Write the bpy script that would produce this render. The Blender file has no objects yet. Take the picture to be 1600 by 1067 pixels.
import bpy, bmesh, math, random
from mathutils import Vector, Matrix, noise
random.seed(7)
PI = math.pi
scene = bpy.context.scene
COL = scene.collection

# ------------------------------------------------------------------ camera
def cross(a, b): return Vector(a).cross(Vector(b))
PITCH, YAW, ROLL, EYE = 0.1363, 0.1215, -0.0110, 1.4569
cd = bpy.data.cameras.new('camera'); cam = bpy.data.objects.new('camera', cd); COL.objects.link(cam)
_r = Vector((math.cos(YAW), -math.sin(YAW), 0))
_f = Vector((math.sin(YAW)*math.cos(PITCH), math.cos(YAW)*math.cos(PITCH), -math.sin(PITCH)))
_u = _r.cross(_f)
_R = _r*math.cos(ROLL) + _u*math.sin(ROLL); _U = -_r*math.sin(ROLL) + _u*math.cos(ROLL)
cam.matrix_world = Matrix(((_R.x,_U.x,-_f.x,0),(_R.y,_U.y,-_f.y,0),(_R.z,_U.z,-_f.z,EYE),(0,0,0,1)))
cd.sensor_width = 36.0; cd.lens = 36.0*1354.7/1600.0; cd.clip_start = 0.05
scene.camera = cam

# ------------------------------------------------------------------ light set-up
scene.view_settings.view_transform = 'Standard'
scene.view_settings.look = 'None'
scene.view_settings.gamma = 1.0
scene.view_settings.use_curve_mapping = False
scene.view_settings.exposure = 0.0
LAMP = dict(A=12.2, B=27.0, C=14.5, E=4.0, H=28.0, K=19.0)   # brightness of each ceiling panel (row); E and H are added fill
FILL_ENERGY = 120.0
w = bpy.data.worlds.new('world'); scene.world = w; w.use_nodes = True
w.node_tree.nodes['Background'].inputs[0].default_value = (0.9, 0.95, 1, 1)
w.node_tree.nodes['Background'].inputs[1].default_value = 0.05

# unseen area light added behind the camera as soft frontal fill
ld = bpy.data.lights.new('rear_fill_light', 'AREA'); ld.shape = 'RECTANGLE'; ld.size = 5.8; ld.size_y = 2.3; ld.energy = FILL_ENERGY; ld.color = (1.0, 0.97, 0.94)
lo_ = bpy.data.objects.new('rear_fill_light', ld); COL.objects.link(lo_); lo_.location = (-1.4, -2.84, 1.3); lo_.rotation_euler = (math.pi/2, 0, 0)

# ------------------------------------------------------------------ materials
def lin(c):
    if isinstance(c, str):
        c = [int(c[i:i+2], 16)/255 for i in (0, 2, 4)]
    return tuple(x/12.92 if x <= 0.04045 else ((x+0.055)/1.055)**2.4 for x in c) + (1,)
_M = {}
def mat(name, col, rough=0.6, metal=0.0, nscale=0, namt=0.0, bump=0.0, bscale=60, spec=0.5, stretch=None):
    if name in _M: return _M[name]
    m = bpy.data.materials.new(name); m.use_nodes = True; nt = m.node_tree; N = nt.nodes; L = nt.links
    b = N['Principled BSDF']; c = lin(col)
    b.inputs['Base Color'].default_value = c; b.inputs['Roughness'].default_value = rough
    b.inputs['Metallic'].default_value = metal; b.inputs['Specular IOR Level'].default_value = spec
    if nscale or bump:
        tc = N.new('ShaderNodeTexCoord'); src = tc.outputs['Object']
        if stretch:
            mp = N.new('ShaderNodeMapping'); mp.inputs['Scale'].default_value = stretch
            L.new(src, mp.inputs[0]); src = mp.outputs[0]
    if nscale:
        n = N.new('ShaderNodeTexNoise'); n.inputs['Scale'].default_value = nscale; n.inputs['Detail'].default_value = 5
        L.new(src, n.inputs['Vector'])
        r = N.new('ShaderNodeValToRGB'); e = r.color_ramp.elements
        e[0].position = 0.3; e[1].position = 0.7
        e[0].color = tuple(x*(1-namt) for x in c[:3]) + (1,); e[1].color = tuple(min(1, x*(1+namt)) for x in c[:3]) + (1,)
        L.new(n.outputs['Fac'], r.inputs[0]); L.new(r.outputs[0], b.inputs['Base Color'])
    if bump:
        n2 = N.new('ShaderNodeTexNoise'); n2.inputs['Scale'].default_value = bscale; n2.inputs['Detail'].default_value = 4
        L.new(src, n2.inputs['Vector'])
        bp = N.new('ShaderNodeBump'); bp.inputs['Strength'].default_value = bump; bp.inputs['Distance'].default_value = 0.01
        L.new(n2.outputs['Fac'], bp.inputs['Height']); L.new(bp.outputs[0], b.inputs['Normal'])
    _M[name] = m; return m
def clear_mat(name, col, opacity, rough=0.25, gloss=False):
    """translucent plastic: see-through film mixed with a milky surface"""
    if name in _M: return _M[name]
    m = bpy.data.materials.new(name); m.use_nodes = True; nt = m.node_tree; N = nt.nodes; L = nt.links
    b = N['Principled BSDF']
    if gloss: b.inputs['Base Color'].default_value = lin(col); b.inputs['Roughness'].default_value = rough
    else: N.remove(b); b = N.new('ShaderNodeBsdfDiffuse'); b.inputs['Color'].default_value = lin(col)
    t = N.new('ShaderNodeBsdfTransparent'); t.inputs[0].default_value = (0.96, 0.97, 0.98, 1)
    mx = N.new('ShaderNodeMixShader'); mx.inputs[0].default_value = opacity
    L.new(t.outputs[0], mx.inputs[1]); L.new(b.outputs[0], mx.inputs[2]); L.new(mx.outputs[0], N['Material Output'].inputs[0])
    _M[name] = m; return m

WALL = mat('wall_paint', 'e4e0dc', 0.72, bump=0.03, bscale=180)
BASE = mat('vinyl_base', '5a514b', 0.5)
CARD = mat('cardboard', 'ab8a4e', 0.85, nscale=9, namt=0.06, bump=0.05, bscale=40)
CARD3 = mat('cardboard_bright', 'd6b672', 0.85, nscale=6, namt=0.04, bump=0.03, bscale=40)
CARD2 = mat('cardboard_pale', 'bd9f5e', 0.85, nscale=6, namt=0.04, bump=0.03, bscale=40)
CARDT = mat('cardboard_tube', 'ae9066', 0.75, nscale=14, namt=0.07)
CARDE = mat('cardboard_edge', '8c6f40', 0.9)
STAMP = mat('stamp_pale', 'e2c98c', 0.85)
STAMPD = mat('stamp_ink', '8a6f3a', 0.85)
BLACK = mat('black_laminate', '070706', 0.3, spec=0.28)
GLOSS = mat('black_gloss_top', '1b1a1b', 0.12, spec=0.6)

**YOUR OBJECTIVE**
Write the material out again word for word.

**WRITTEN ANSWER**
Write the bpy script that would produce this render. The Blender file has no objects yet. Take the picture to be 1600 by 1067 pixels.
import bpy, bmesh, math, random
from mathutils import Vector, Matrix, noise
random.seed(7)
PI = math.pi
scene = bpy.context.scene
COL = scene.collection

# ------------------------------------------------------------------ camera
def cross(a, b): return Vector(a).cross(Vector(b))
PITCH, YAW, ROLL, EYE = 0.1363, 0.1215, -0.0110, 1.4569
cd = bpy.data.cameras.new('camera'); cam = bpy.data.objects.new('camera', cd); COL.objects.link(cam)
_r = Vector((math.cos(YAW), -math.sin(YAW), 0))
_f = Vector((math.sin(YAW)*math.cos(PITCH), math.cos(YAW)*math.cos(PITCH), -math.sin(PITCH)))
_u = _r.cross(_f)
_R = _r*math.cos(ROLL) + _u*math.sin(ROLL); _U = -_r*math.sin(ROLL) + _u*math.cos(ROLL)
cam.matrix_world = Matrix(((_R.x,_U.x,-_f.x,0),(_R.y,_U.y,-_f.y,0),(_R.z,_U.z,-_f.z,EYE),(0,0,0,1)))
cd.sensor_width = 36.0; cd.lens = 36.0*1354.7/1600.0; cd.clip_start = 0.05
scene.camera = cam

# ------------------------------------------------------------------ light set-up
scene.view_settings.view_transform = 'Standard'
scene.view_settings.look = 'None'
scene.view_settings.gamma = 1.0
scene.view_settings.use_curve_mapping = False
scene.view_settings.exposure = 0.0
LAMP = dict(A=12.2, B=27.0, C=14.5, E=4.0, H=28.0, K=19.0)   # brightness of each ceiling panel (row); E and H are added fill
FILL_ENERGY = 120.0
w = bpy.data.worlds.new('world'); scene.world = w; w.use_nodes = True
w.node_tree.nodes['Background'].inputs[0].default_value = (0.9, 0.95, 1, 1)
w.node_tree.nodes['Background'].inputs[1].default_value = 0.05

# unseen area light added behind the camera as soft frontal fill
ld = bpy.data.lights.new('rear_fill_light', 'AREA'); ld.shape = 'RECTANGLE'; ld.size = 5.8; ld.size_y = 2.3; ld.energy = FILL_ENERGY; ld.color = (1.0, 0.97, 0.94)
lo_ = bpy.data.objects.new('rear_fill_light', ld); COL.objects.link(lo_); lo_.location = (-1.4, -2.84, 1.3); lo_.rotation_euler = (math.pi/2, 0, 0)

# ------------------------------------------------------------------ materials
def lin(c):
    if isinstance(c, str):
        c = [int(c[i:i+2], 16)/255 for i in (0, 2, 4)]
    return tuple(x/12.92 if x <= 0.04045 else ((x+0.055)/1.055)**2.4 for x in c) + (1,)
_M = {}
def mat(name, col, rough=0.6, metal=0.0, nscale=0, namt=0.0, bump=0.0, bscale=60, spec=0.5, stretch=None):
    if name in _M: return _M[name]
    m = bpy.data.materials.new(name); m.use_nodes = True; nt = m.node_tree; N = nt.nodes; L = nt.links
    b = N['Principled BSDF']; c = lin(col)
    b.inputs['Base Color'].default_value = c; b.inputs['Roughness'].default_value = rough
    b.inputs['Metallic'].default_value = metal; b.inputs['Specular IOR Level'].default_value = spec
    if nscale or bump:
        tc = N.new('ShaderNodeTexCoord'); src = tc.outputs['Object']
        if stretch:
            mp = N.new('ShaderNodeMapping'); mp.inputs['Scale'].default_value = stretch
            L.new(src, mp.inputs[0]); src = mp.outputs[0]
    if nscale:
        n = N.new('ShaderNodeTexNoise'); n.inputs['Scale'].default_value = nscale; n.inputs['Detail'].default_value = 5
        L.new(src, n.inputs['Vector'])
        r = N.new('ShaderNodeValToRGB'); e = r.color_ramp.elements
        e[0].position = 0.3; e[1].position = 0.7
        e[0].color = tuple(x*(1-namt) for x in c[:3]) + (1,); e[1].color = tuple(min(1, x*(1+namt)) for x in c[:3]) + (1,)
        L.new(n.outputs['Fac'], r.inputs[0]); L.new(r.outputs[0], b.inputs['Base Color'])
    if bump:
        n2 = N.new('ShaderNodeTexNoise'); n2.inputs['Scale'].default_value = bscale; n2.inputs['Detail'].default_value = 4
        L.new(src, n2.inputs['Vector'])
        bp = N.new('ShaderNodeBump'); bp.inputs['Strength'].default_value = bump; bp.inputs['Distance'].default_value = 0.01
        L.new(n2.outputs['Fac'], bp.inputs['Height']); L.new(bp.outputs[0], b.inputs['Normal'])
    _M[name] = m; return m
def clear_mat(name, col, opacity, rough=0.25, gloss=False):
    """translucent plastic: see-through film mixed with a milky surface"""
    if name in _M: return _M[name]
    m = bpy.data.materials.new(name); m.use_nodes = True; nt = m.node_tree; N = nt.nodes; L = nt.links
    b = N['Principled BSDF']
    if gloss: b.inputs['Base Color'].default_value = lin(col); b.inputs['Roughness'].default_value = rough
    else: N.remove(b); b = N.new('ShaderNodeBsdfDiffuse'); b.inputs['Color'].default_value = lin(col)
    t = N.new('ShaderNodeBsdfTransparent'); t.inputs[0].default_value = (0.96, 0.97, 0.98, 1)
    mx = N.new('ShaderNodeMixShader'); mx.inputs[0].default_value = opacity
    L.new(t.outputs[0], mx.inputs[1]); L.new(b.outputs[0], mx.inputs[2]); L.new(mx.outputs[0], N['Material Output'].inputs[0])
    _M[name] = m; return m

WALL = mat('wall_paint', 'e4e0dc', 0.72, bump=0.03, bscale=180)
BASE = mat('vinyl_base', '5a514b', 0.5)
CARD = mat('cardboard', 'ab8a4e', 0.85, nscale=9, namt=0.06, bump=0.05, bscale=40)
CARD3 = mat('cardboard_bright', 'd6b672', 0.85, nscale=6, namt=0.04, bump=0.03, bscale=40)
CARD2 = mat('cardboard_pale', 'bd9f5e', 0.85, nscale=6, namt=0.04, bump=0.03, bscale=40)
CARDT = mat('cardboard_tube', 'ae9066', 0.75, nscale=14, namt=0.07)
CARDE = mat('cardboard_edge', '8c6f40', 0.9)
STAMP = mat('stamp_pale', 'e2c98c', 0.85)
STAMPD = mat('stamp_ink', '8a6f3a', 0.85)
BLACK = mat('black_laminate', '070706', 0.3, spec=0.28)
GLOSS = mat('black_gloss_top', '1b1a1b', 0.12, spec=0.6)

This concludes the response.